The search for names

Reconstructing the faces of the deceased proved to be just as challenging as identifying their names. Only years later, when Julio’s niece sent an old photograph, were they able to see for the first time what these people looked like. For the family, it was a true revelation: now the tragedy had a human face, and memory had an anchor.

The story of Julio and Leocadia is not just about two victims of repression. It is a chronicle of fear, pain, and silence endured by their loved ones. Leocadia’s father was tortured in an attempt to reveal his son-in-law’s whereabouts. In the official documents of those years, Julio was listed as “Garbanzo” and declared wanted for rebellion before being executed. They were killed far from their native villages, and none of the locals knew who they were.

For decades, the family had no idea what happened to their relatives. Only many years later, when the pieces started to fit together, did they finally learn the truth. But even then, the hope of finding the remains was faint: the burial site had long since become a dumping ground.

Lost remains

When the Semillas de la Memoria team, along with archaeologist Claudia González, began excavations, disappointment awaited them. Not a single bone, not a fragment of clothing—nothing was left. Over the years, the site had been used repeatedly as a waste dump and later cleaned up. Most likely, the remains were destroyed along with household rubbish, and none of the workers suspected that human bones were among the trash.

The mayor of Cubillos del Sil confirmed: the area where the grave once stood has indeed become a dump. The news came as a shock to the family. They had hoped to at least bury the remains with dignity, but now even that opportunity has disappeared. A sense of despair mingled with bitterness—because the memory of their ancestors was, quite literally, thrown away.

Despite this, the relatives didn’t give up. They decided that memory is more important than physical traces. Julia ordered a photograph to be placed on the family grave. Now, a new name will appear in the cemetery in Ponferrada, and the story will have a new chapter.

Memory and sorrow

This story is not just about one family’s tragedy. It’s a reminder of the thousands of nameless victims whose lives were erased from the country’s memory. Spain still grapples with the ghosts of its past, and investigations like this are a rare chance to restore forgotten faces and names.
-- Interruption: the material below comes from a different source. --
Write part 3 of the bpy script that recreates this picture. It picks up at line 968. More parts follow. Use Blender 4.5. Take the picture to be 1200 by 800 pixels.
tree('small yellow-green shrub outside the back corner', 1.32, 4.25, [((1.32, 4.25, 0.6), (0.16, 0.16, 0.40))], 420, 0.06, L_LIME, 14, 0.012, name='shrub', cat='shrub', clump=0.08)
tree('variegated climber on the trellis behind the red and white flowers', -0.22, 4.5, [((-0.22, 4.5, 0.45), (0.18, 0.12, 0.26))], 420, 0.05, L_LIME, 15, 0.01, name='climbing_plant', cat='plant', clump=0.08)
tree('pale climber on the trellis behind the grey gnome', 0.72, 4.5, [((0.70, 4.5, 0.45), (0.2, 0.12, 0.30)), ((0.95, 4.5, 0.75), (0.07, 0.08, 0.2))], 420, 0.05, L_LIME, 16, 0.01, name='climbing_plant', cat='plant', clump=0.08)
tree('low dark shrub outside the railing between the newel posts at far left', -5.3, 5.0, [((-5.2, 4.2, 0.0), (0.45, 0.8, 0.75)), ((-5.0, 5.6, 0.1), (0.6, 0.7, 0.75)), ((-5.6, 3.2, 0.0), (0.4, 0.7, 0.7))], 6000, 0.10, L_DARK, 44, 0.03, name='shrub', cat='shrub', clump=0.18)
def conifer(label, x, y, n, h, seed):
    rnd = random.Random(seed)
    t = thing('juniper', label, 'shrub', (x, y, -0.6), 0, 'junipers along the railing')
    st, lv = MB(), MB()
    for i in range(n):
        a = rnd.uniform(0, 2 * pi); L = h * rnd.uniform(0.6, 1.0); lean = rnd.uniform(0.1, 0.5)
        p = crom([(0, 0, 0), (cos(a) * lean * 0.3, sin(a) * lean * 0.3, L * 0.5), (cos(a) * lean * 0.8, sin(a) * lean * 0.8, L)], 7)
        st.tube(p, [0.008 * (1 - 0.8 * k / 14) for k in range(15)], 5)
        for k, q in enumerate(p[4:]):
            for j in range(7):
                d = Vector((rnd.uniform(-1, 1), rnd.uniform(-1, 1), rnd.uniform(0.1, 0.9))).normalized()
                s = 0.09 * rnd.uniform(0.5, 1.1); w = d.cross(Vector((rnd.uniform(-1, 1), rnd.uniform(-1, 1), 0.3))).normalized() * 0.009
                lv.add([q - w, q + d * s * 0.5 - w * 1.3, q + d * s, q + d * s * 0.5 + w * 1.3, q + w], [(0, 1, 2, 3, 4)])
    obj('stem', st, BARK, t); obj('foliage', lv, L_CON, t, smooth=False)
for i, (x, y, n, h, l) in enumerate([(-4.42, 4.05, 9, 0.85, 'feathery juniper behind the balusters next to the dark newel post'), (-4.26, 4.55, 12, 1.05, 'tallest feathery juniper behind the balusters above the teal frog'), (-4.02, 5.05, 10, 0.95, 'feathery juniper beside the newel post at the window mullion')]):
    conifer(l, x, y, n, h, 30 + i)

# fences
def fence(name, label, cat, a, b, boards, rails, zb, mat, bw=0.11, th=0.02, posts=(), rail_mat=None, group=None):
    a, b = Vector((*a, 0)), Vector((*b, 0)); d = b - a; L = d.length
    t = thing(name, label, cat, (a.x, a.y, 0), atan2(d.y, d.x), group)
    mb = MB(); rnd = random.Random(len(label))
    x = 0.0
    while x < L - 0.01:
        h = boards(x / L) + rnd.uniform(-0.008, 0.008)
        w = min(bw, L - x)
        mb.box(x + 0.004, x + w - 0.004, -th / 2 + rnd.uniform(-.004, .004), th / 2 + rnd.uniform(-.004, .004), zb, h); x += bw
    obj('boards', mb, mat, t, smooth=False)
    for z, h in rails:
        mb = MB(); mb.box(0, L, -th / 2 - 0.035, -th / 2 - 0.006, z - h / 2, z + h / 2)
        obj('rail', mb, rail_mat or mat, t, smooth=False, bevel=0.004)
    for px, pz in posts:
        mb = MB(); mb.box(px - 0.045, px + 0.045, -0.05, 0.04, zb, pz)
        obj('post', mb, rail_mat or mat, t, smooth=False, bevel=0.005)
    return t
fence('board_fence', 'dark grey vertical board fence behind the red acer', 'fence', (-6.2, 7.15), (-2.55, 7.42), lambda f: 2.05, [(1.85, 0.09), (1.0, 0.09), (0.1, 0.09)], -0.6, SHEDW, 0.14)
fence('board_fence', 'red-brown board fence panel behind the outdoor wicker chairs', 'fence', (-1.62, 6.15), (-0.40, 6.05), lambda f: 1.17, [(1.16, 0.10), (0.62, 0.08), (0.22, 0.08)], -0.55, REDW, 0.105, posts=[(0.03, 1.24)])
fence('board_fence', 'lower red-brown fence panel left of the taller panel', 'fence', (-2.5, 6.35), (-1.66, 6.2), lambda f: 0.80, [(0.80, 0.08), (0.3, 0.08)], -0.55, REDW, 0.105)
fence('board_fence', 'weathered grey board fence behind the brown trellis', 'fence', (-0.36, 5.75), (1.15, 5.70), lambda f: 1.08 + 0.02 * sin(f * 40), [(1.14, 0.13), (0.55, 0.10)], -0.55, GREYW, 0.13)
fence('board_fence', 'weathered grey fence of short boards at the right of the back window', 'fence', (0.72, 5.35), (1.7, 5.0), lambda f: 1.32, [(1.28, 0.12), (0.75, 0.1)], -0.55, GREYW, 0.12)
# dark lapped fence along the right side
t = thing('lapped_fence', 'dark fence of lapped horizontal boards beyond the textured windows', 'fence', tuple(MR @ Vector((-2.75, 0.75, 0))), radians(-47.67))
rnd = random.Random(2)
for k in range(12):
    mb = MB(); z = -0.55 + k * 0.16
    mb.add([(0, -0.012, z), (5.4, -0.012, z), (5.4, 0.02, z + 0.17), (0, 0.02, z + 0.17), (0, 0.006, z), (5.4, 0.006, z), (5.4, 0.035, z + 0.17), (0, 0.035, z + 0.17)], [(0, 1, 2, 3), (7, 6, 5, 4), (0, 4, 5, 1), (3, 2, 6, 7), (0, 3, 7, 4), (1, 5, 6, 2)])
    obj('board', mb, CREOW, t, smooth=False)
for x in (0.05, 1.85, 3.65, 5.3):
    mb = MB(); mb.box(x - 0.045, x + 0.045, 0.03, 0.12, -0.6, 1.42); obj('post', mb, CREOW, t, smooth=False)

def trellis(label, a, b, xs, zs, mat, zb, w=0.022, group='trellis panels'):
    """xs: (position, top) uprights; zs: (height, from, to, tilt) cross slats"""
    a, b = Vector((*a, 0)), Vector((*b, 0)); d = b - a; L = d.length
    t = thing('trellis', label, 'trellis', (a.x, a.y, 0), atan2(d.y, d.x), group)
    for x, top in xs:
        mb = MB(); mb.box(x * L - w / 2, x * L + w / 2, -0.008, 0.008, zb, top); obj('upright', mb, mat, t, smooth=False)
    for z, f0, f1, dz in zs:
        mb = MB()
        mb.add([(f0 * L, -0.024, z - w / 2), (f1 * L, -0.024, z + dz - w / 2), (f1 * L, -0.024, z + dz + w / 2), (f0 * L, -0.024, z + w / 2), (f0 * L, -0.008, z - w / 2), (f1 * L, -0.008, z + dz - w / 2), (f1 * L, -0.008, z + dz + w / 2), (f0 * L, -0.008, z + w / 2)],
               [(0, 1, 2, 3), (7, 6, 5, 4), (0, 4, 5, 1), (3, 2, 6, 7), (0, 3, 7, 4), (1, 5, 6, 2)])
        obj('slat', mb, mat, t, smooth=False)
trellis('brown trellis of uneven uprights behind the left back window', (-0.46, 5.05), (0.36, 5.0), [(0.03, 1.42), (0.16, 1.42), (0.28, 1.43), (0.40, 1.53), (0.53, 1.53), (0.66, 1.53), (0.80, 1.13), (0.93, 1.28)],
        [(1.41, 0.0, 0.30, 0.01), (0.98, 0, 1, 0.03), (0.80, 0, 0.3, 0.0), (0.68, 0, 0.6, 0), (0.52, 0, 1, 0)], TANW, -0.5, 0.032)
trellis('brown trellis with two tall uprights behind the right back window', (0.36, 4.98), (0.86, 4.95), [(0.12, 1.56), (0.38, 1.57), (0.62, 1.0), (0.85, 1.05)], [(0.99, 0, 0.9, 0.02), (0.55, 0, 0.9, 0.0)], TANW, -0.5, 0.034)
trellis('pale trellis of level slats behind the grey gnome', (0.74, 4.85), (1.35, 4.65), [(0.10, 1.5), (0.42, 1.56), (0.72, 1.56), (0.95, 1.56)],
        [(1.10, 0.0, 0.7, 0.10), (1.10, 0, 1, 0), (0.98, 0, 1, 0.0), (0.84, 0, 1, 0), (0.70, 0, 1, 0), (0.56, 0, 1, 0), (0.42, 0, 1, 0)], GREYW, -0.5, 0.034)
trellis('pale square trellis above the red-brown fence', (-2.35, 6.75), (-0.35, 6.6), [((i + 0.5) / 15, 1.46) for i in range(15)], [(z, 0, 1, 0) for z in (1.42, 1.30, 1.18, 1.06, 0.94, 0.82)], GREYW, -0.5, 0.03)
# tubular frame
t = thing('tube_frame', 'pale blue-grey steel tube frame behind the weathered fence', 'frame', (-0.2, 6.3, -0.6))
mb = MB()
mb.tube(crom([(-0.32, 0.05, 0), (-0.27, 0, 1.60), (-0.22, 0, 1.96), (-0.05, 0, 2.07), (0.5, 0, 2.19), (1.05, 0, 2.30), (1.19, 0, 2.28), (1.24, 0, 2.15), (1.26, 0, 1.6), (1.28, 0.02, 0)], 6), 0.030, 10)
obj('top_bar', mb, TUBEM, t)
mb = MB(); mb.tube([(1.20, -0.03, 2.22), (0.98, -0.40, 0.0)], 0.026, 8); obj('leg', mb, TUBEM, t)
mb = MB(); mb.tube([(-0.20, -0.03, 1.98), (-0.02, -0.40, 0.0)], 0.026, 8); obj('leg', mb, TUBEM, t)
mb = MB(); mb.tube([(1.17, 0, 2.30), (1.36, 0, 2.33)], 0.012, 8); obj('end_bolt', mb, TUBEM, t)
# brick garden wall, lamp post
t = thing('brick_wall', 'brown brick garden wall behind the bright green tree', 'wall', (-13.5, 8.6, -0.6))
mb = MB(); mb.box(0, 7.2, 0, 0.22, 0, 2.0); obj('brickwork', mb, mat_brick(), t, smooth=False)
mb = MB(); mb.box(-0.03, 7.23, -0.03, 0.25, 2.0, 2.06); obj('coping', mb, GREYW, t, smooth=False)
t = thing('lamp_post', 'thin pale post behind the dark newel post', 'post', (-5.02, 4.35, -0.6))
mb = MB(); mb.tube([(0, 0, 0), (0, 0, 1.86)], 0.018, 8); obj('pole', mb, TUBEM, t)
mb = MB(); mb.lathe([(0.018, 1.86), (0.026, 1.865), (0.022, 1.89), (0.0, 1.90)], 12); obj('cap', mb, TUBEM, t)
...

Personally, I believe that indifference to such stories is a crime against our own history. When people’s remains are lost in the trash and their names are erased from memory, the country loses a part of itself. But as long as there are those willing to search, remember, and share these stories, there is hope that memory will survive.

The family of Julio and Leocadia couldn’t recover the remains, but they were able to reclaim the story. And perhaps that matters most. Because as long as we remember, no one is forgotten.